O suspeito identificado como Daniel da Silva foi solto pela Justiça Estadual, com aplicação de medidas cautelares, no dia 15 de dezembro de 2016. O adolescente apreendido junto dele informou que estava na companhia de "Igor Daniel da Silva", mas a informação não foi considerada pelos órgãos de Justiça.
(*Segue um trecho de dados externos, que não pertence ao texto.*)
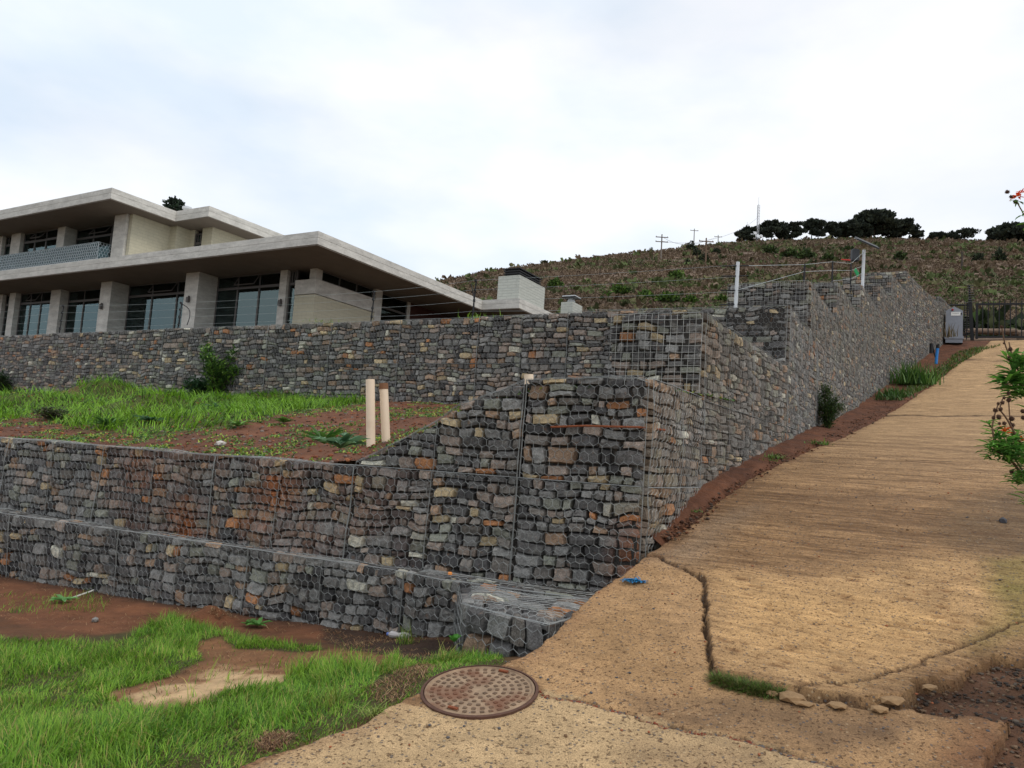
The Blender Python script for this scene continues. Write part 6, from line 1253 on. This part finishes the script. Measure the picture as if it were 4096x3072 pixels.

O processo continuou com "Daniel da Silva" como réu, mas ele não foi localizado, até o último sábado.

Leia nota do Tribunal de Justiça do Ceará na íntegra

O Juízo da 1ª Vara de Execuções Penais da Comarca de Fortaleza proferiu decisão, nesta quinta-feira (20/03), suspendendo, temporariamente, a execução da pena do apenado Daniel da Silva, filho de Maria das Graças da Silva, nascido em 16/07/1984, no Município de Quixadá, para apuração de suposto caso de homônimo.

Com a decisão, o Judiciário determinou a imediata retirada de tornozeleira eletrônica, recém-instalada, até que a qualificação do apenado seja retificada ou ratificada pelo Juízo da 6ª Vara Criminal de Fortaleza, responsável pelo processamento dos autos de origem (vara da condenação), diante de possível divergência na data de nascimento e naturalidade do condenado, dentre outros dados cadastrais. 

O Judiciário informa ainda que a decisão foi tomada de ofício, pois não consta, até o momento, pedido formulado pela defesa de Daniel.